Plaintiff's Conduct was Willful.
Although the intent element is distinct from the conduct element, Courts consider a taxpayer's failure to pay taxes when financially able to do as both conduct and evidence of willfulness. Compare Fegeley, 118 F.3d at 984 (Willfulness prong satisfied where debtor knew of his duty to pay taxes and voluntarily and intentionally violated that duty when debtor had the financial ability to discharge that duty.) with In re Bryen, 449 Fed.Appx. at 168 (Conduct element satisfied by debtor's refusal to give up his lifestyle to pay his tax debt.).
As set forth above, the Debtor had sufficient savings to pay the 2017 tax liability but paid none of the debt.
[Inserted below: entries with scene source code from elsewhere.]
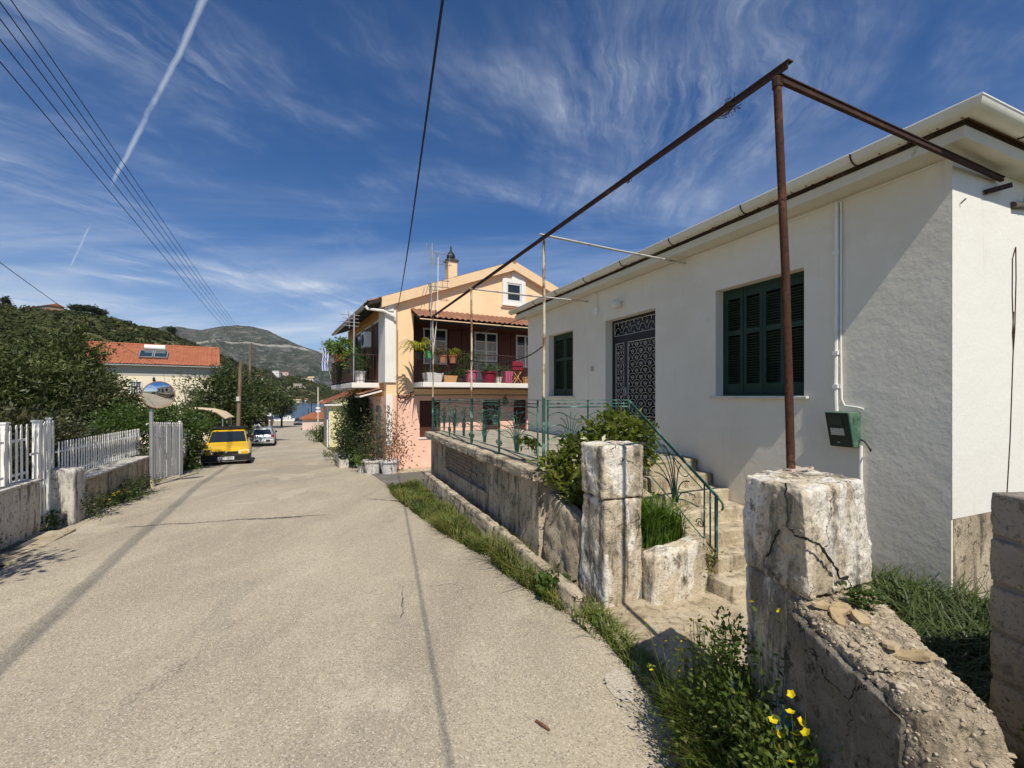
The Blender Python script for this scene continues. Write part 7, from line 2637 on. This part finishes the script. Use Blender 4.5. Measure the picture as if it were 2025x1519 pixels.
# ================================================================== far things
def far_house(label, px, py, y, w, d, h, rot, wall_m, roof_m, storeys=1, flat=False, wins=3, name='far_house', drop=6):
    c = P(px, py, y)
    if y > 150:
        for tq in np.linspace(0.02, .77, 160):
            hx, hy, hz = hill_fn(px, tq)
            if HY - F * hz / hy <= py + 1:
                break
        c = Vector((hx, hy, hz))
        k_ = hy / y
        w, d, h = w * k_, d * k_, h * k_
    o = thing(name, label, 'house', (c.x, c.y, c.z), rot)
    z = c.z
    MB().box(-w / 2, w / 2, -d / 2, d / 2, z - drop, z + h).build('wall', wall_m, o)
    if flat:
        MB().box(-w / 2 - .3, w / 2 + .3, -d / 2 - .3, d / 2 + .3, z + h + .01, z + h + .4).build('roof', roof_m, o)
    else:
        MB().prism([(-d / 2 - .5, z + h), (d / 2 + .5, z + h), (0, z + h + d * .24)], -w / 2 - .4, w / 2 + .4, 'x').build('roof', roof_m, o)
    for s in range(storeys):
        zz = z + .8 + s * 3
        for i in range(wins):
            x = -w / 2 + w * (i + .5) / wins
            MB().box(x - .5, x + .5, -d / 2 - .08, -d / 2 - .01, zz, zz + 1.3).build('window', M_WINDARK, o)
    return o


M_FW = mat('far_white_wall', (.74, .72, .68), .9)
M_FO = mat('far_ochre_wall', (.55, .42, .26), .9)
far_house('white house with red gable low on the hillside left of the poles', 508, 756, 330, 9, 7, 4.0, R(-40), M_FW, M_ROOFTILE, 1, wins=3)
far_house('white box shaped villa high on the far slope', 546, 746, 430, 7, 6, 6.2, R(10), M_FW, M_FW, 2, True, 2)
far_house('pinkish villa with red roof beside the white box villa', 563, 741, 440, 8, 6, 3.2, R(15), mat('far_pink_wall', (.62, .42, .36), .9), M_ROOFTILE, 1, True, 2)
far_house('wide pale villa on the green shoulder above the bay', 610, 753, 480, 12, 8, 2.8, R(5), mat('far_pale_wall', (.68, .63, .50), .9), M_FO, 1, True, 4)
far_house('upper block of the pale villa above the bay', 616, 751, 484, 6, 6, 4.6, R(5), mat('far_pale_wall', (.68, .63, .50), .9), M_FO, 1, False, 2)
far_house('unfinished concrete building frame on the slope above the bay', 590, 766, 468, 8, 6, 4.0, R(12), mat('far_concrete', (.40, .36, .28), .9), mat('far_concrete', (.40, .36, .28), .9), 1, True, 4)
far_house('small cottage with red roof half hidden behind the pole', 541, 772, 380, 6, 5, 2.2, R(-20), M_FW, M_ROOFTILE, 1, False, 2)
far_house('low ochre boat shed on the far shore', 581, 794, 448, 15, 5, 1.6, R(-8), mat('far_sand_wall', (.66, .55, .36), .9), M_FO, 1, False, 3, drop=3)
far_house('little white hut on the far shore', 606, 792, 450, 3, 3, 1.8, R(0), M_FW, M_ROOFTILE, 1, False, 1, drop=3)
far_house('long low villa with orange roof on top of the left hill', 92, 617, 190, 15, 5, 2.0, R(-22), mat('far_orange_wall', (.45, .26, .16), .9), M_ROOFTILE, 1, False, 7, drop=4)
far_house('pink corner building at the end of the street', 655, 846, 78, 7, 9, 1.75, R(114), mat('pink_corner_wall', (.66, .50, .42), .9), M_ROOFTILE, 1, False, 2, drop=2)
wl = thing('white_wall', 'sloping white garden wall end beside the far utility poles', 'wall', atp(512, 846, 56)[:2] + (g(56),), R(27))
z = g(56)
MB().hexa([(-.2, -4, z), (.2, -4, z), (.2, 5, z), (-.2, 5, z)], [(-.2, -4, z + 1.5), (.2, -4, z + 1.5), (.2, 5, z + 2.6), (-.2, 5, z + 2.6)]).build('wall_body', M_WHITEPAINT, wl)
MB().bar((0, -4.1, z + 1.53), (0, 5.1, z + 2.63), .6, .10).build('coping', M_WHITEPLAIN, wl)


def sign(label, px, py, y, w, h, m_, zt=None):
    c = P(px, py, y)
    o = thing('street_sign', label, 'sign', (c.x, c.y, g(y)), 0)
    MB().box(-w / 2, w / 2, -.03, .03, c.z - h / 2, c.z + h / 2).build('panel', m_, o)
    MB().tube([(0, .05, g(y)), (0, .05, c.z)], .04, 6).build('post', M_GREYMETAL, o)
    return o


sign('blank white sign board in front of the far poles', 531, 820, 60, .75, .45, M_WHITEPLAIN)
sign('blue sign board near the end of the street', 548, 818, 92, 1.0, 1.1, mat('sign_blue', (.04, .12, .45), .5))
sign('narrow white notice board left of the blue sign', 540, 818, 90, .35, 1.4, M_WHITEPLAIN)
qw = thing('quay_wall', 'low white quay wall at the end of the street by the sea', 'wall', atp(590, 838, 117)[:2] + (g(117),), R(8))
MB().box(-14, 8, -.3, .3, g(117) - .4, g(117) + .38).build('wall_body', M_WHITEPAINT, qw)
MB().box(-14.1, 8.1, -.36, .36, g(117) + .39, g(117) + .46).build('coping', M_WHITEPLAIN, qw)
bt_ = thing('boat', 'small white boat moored beyond the quay wall', 'boat', atp(570, 831, 124)[:2] + (-7.0,), R(75))
mb = MB()
rings = []
for y, hw, zl, zh in ((-2.6, .7, -7.0, -6.3), (-1, .95, -7.15, -6.3), (1, .85, -7.15, -6.2), (2.4, .35, -7.0, -6.0), (2.9, .04, -6.7, -5.9)):
    rings.append([(-hw * .5, y, zl), (hw * .5, y, zl), (hw, y, zh), (-hw, y, zh)])
loft(mb, rings).build('hull', M_WHITEPLAIN, bt_)
MB().box(-.5, .5, -.9, .6, -6.28, -5.5).build('cabin', M_WHITEPLAIN, bt_)
yf_ = thing('verge_plants', 'tangle of green roadside plants at the bend below the yellow house', 'plants', (-17.5, 44, g(44)), 0)

tree('roadside_bush', 'green roadside bushes at the bend beyond the yellow house', 'bush', (-18.6, 46, g(46)),
     [((-18.3, 45, g(45) + .5), (1.3, 3.2, .9), 170, 20, .5), ((-23.5, 58, g(58) + .6), (1.4, 5, 1.0), 150, 18, .6)], .2, .4, leaf_mat('roadside_leaf', (.05, .085, .018), (.10, .14, .03), (.25, .18, .08)), trunk_r=.04, seed=80)
bpy.data.objects.remove(yf_)

# trees that can be told apart on the hill's skyline
def hill_z(px):
    ry = float(np.interp(px, HP, [h[2] for h in HILL]))
    return ry, (HY - float(np.interp(px, HP, [h[1] for h in HILL]))) / F * ry


for px, top, kind, lb, sd in ((12, 588, 'cypress', 'pointed dark cypress on the skyline at the far left', 1), (158, 605, 'pine', 'wide umbrella pine on the skyline beside the hilltop villa', 2), (180, 607, 'pine', 'smaller umbrella pine right of the wide one on the skyline', 3),
                              (200, 612, 'round', 'round dark tree on the skyline right of the pines', 4), (212, 655, 'cypress', 'dark cypress on the slope above the cream house roof', 5), (340, 647, 'round', 'dark conical tree on the ridge above the cream house', 6)):
    ry, rz_ = hill_z(px)
    ry -= 4
    x = (px - CX) / F * ry
    zt = (HY - top) / F * ry
    zb_ = rz_ - 1.5 if px != 212 else zt - 6
    if kind == 'cypress':
        cr_ = [((x, ry, (zt + zb_) / 2), (1.1, 1.1, (zt - zb_) * .5), 90, 12, .8)]
    elif kind == 'pine':
        cr_ = [((x, ry, zt - 1.1), (4.2 if px == 158 else 2.6, 3, 1.2), 130, 12, .9)]
    else:
        cr_ = [((x, ry, zt - 2), (2.0, 2.0, 2.2), 100, 12, .9)]
    tree('cypress_tree' if kind == 'cypress' else ('pine_tree' if kind == 'pine' else 'hill_tree'), lb, 'tree', (x, ry, zb_), cr_, .7, .6, mat('skyline_leaf', (.022, .032, .012), .9, [(.4, (.04, .052, .018), .4, .6, 3)]), trunk_r=.2, seed=90 + sd, limbs=3)


# ================================================================== verge grass, weeds, climbers near the camera
rg = np.random.default_rng(33)


def kerb_line(yy):        # verge strip between road edge and kerb wall; yy is house-local y
    a = HW(-2.79, yy)
    return a


pairs = []
for yy in np.linspace(1.2, 9.0, 16):
    a = HW(-2.80, yy)
    b = Vector((xr(a.y) - .15 - .1 * noise.noise(Vector((yy * 1.7, 5, 5))), a.y))
    pairs.append(((b.x, b.y), (a.x, a.y)))
zf = lambda x, y: g(y) - .04
sp = scatter_strip(pairs, 11000, rg, zf)
# thin out by noise so the verge is tufted
keep = np.array([noise.noise(Vector((p[0] * 2.3, p[1] * 2.3, 3))) + .35 * noise.noise(Vector((p[0] * 9, p[1] * 9, 3))) > -.2 for p in sp])
sp = sp[keep]
h_ = np.array([.06 + .20 * max(0, noise.noise(Vector((p[0] * 1.5, p[1] * 1.5, 9))) + .45) for p in sp]) * (.5 + .8 * rg.random(len(sp))) * np.array([1.55 if p[1] < 6.2 else 1.0 for p in sp])
half = len(sp) // 2
tag(blades('verge_grass', sp[:half], h_[:half] * 1.25, .011, M_GRASS, None, rg, .9, 1.2), 'green verge grass between the road and the kerb wall', 'grass', kind='stuff')
tag(blades('dry_verge_grass', sp[half:], h_[half:] * 1.2, .009, M_GRASSDRY, None, rg, 1.1, 1.3), 'half dry verge grass between the road and the kerb wall', 'grass', kind='stuff')
ep = scatter_strip([((.68, 4.35), (.86, 4.45)), ((.80, 3.9), (.98, 3.95)), ((.93, 3.4), (1.10, 3.45)), ((1.02, 2.85), (1.2, 2.9))], 1700, rg, zf)
tag(blades('path_grass', ep, .15, .011, M_GRASS, None, rg, .7, .9), 'fringe of grass between the road and the entrance path', 'grass', kind='stuff')
# low leafy weeds in the verge
Vp = scatter_strip(pairs, 11000, rg, zf)
keep = np.array([noise.noise(Vector((p[0] * 1.9, p[1] * 1.9, 21))) > .02 for p in Vp])
Vp = Vp[keep]
Vp[:, 2] += .02 + .12 * rg.random(len(Vp))
D = unit(rg.normal(size=(len(Vp), 3)) * np.array([1, 1, .4]))
N = unit(rg.normal(size=(len(Vp), 3)) * .5 + np.array([0, 0, 1]))
ln = .05 * (.4 + rg.random(len(Vp)))
Vq, Fq = leaf_quads(Vp, D, N, ln, ln * .6)
tag(np_mesh('verge_weeds', Vq, Fq, M_IVY), 'broad leaved weeds growing through the verge grass', 'weeds', kind='stuff')


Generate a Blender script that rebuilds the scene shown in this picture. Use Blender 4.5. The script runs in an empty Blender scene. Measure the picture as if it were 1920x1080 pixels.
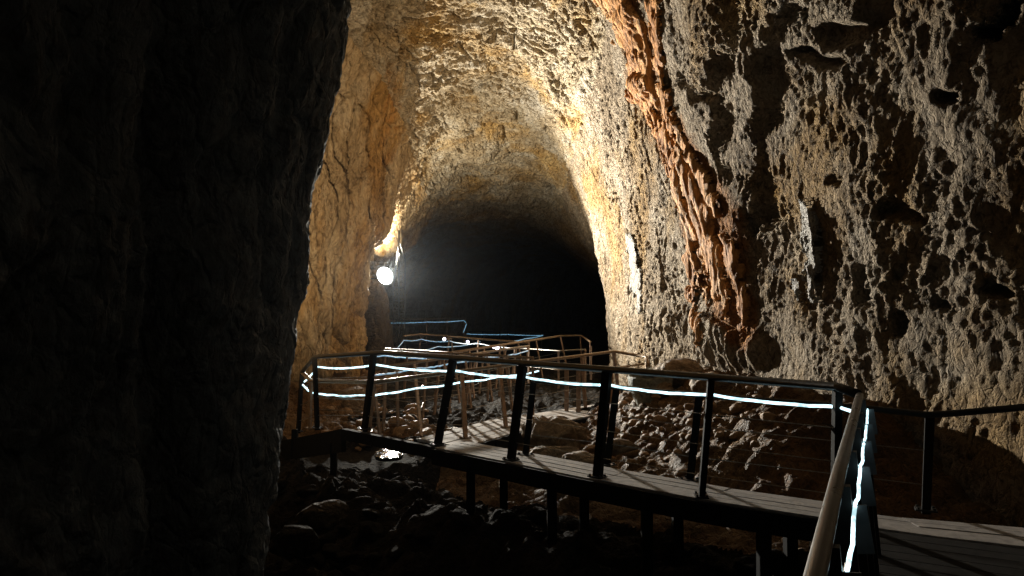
import bpy, bmesh, math, random
import numpy as np
from mathutils import Vector, Matrix, noise as mnoise
random.seed(7)
SC = bpy.context.scene
COL = SC.collection

# ------------------------------------------------------------------ camera, world, exposure
F = 1371.0                       # focal length in pixels of a 1920 px wide picture
CZ = 1.565                       # eye height above the near walkway deck (deck = z 0)
PITCH = math.atan(35 / F)
cam_d = bpy.data.cameras.new('camera'); cam = bpy.data.objects.new('camera', cam_d); COL.objects.link(cam)
cam_d.sensor_width = 36; cam_d.lens = 36 * F / 1920; cam_d.clip_start = .05; cam_d.clip_end = 400
cam.location = (0, 0, CZ); cam.rotation_euler = (math.pi / 2 + PITCH, 0, 0)
SC.camera = cam
W = bpy.data.worlds.new('World'); SC.world = W; W.use_nodes = True
_n = W.node_tree.nodes; _bg = _n['Background']
_sky = _n.new('ShaderNodeTexSky'); _sky.sky_type = 'NISHITA'; _sky.sun_disc = False
_sky.sun_elevation = math.radians(15); _sky.sun_rotation = math.radians(150)
W.node_tree.links.new(_sky.outputs[0], _bg.inputs[0]); _bg.inputs[1].default_value = 0.0012
SC.view_settings.view_transform = 'Standard'; SC.view_settings.look = 'None'
SC.view_settings.exposure = 0; SC.view_settings.gamma = 1
SC.cycles.use_denoising = True
SC.cycles.max_bounces = 4; SC.cycles.diffuse_bounces = 1; SC.cycles.glossy_bounces = 3
SC.cycles.sample_clamp_indirect = 4

# lamp powers (back and warm are floodlights, up is an added fill light)
P_BACK, P_UP, P_WARM = 19000, 1700, 1700

# ------------------------------------------------------------------ helpers: picture <-> place
_c, _s = math.cos(PITCH), math.sin(PITCH)
def ray(px, py):
    x, y = (px - 960) / F, (540 - py) / F
    return Vector((x, _c - y * _s, _s + y * _c))
def at(px, py, d):
    r = ray(px, py); r = r * (d / r.y)
    return Vector((r.x, r.y, r.z + CZ))
def atz(px, py, z):
    r = ray(px, py); r = r * ((z - CZ) / r.z)
    return Vector((r.x, r.y, z))
def project(P):
    x, y, z = P[..., 0], P[..., 1], P[..., 2] - CZ
    dep = np.maximum(y * _c + z * _s, 1e-3); up = -y * _s + z * _c
    return 960 + F * x / dep, 540 - F * up / dep

# ------------------------------------------------------------------ noise
_rng = np.random.default_rng(11)
_perm = np.tile(_rng.permutation(256), 3).astype(np.int32)
_g = _rng.normal(size=(256, 3)); _g = (_g / np.linalg.norm(_g, axis=1)[:, None]).astype(np.float32)
def perlin(p):
    p = np.asarray(p, np.float32); i = np.floor(p); f = p - i; i = i.astype(np.int32) & 255
    u = f * f * f * (f * (f * 6 - 15) + 10)
    out = 0
    for dx in (0, 1):
        hx = _perm[i[..., 0] + dx]; wx = u[..., 0] if dx else 1 - u[..., 0]
        for dy in (0, 1):
            hy = _perm[hx + i[..., 1] + dy]; wy = wx * (u[..., 1] if dy else 1 - u[..., 1])
            for dz in (0, 1):
                h = _perm[hy + i[..., 2] + dz]; w = wy * (u[..., 2] if dz else 1 - u[..., 2])
                g = _g[h]
                out = out + w * (g[..., 0] * (f[..., 0] - dx) + g[..., 1] * (f[..., 1] - dy) + g[..., 2] * (f[..., 2] - dz))
    return out * 1.6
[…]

Instead, she used her savings to start a business, day trade, travel, and pay credit card debt.
The Court believes the Plaintiff's explanation that the bracelet business and travel expenses were motivated by Plaintiff's love and concern for her daughter. However, the test for whether a taxpayer willfully evaded taxes is not whether the taxpayer believed she used disposable income for a purpose more righteous or rational than paying taxes. Rather, at its core, the test is whether the taxpayer knew of the duty to pay taxes, had the ability to pay, and chose not to. See In re Colish, 289 B.R. at 535 ("If this Court were to permit every debtor to receive a discharge of his or her tax liabilities every time a debtor decided to spend income on discretionary personal expenses at the expense of tax obligations, claiming that he or she was faced with conflicting monetary obligations, then § 523(a)(1)(C) would be meaningless.").
Plaintiff does not argue her serious and chronic illness prevented her from forming the intent to evade paying taxes. Rather, Plaintiff only argues the illness resulting from her childhood trauma caused her to devote time and money to travel with her daughter. Pl. Opp'n at ¶ 7.
CONCLUSION
For the foregoing reasons, the Court finds that the Plaintiff willfully evaded her tax obligations for the 2017 calendar year. Therefore, Defendant's claim is nondischargeable. Neither party requested the Court to fix the amount of the claim, therefore, the rights of all parties in interest are preserved respecting the amount of the claim. Defendant is directed to submit a proposed order consistent with this decision within fourteen days of entry.